The Chicone Native Village Project As a former Trading Post set up by Thomas Taylor in the 1600′s, the location of the original Handsell Land Grant on the site of the native village, known as Chicone (or Chicacone , Chicawan) gives NHPA the unique opportunity to create an authentic interpretation of those early days of European settlements upon the native people’s lands.  With Daniel Firehawk Abbott, well-known interpreter of the Eastern Woodland Indians, as one of our Trustees and a resident of Dorchester County, we have created the “Chicone Native Village Project”.  This effort includes the building of an authentic native lodge (often called a roundhouse, or longhouse) on the grounds of Handsell so that interpretations and re-enactments can be held here, enriched by this visual and tactic experience of a real native dwelling.  Daniel Firehawk Abbott can use this as a “home base” for his acclaimed “Origins” program, as seen each year at the Annual Nanticoke River Jamboree at Handsell. Harvesting of the natural material is well underway and the building of the lodge has begun!   More funding for this is still needed, so if you or other organizations are interested in helping, please contact us at restorehandsell@aol.com  or call NHPA President David Lewis at 410-228-8981

Upon arriving in the new world, 17th century English traders like Thomas Taylor and Christopher Nutter traded goods in an amiable relationship with the Eastern Woodland native people.

Brief Nanticoke History Pre-History
The Eastern Woodland Indians inhabited a wide area in the eastern part of the United States  including the vastly wooded area of the Delmarva Pennisula.  These included the Algonquian speaking “Nentego” (Nanticokes), the largest tribe on the Eastern Shore, who were part of a matrilineal culture.  They lived off the land, using wood, stone, bone and clay products as the basic raw materials in their lives.

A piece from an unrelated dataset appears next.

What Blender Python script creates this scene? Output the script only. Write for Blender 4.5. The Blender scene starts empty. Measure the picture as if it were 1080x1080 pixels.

This region is noted for ample rainfall, numerous ponds, streams, and rivers and the Woodland Indians tended to establish permanent settlements near water in the forested areas.Traditionally, Eastern Woodland Indians lived in longhouses built of bent saplings covered with mats and/or bark.  Some of these would be single family size while others were quite extensive, housing larger family units.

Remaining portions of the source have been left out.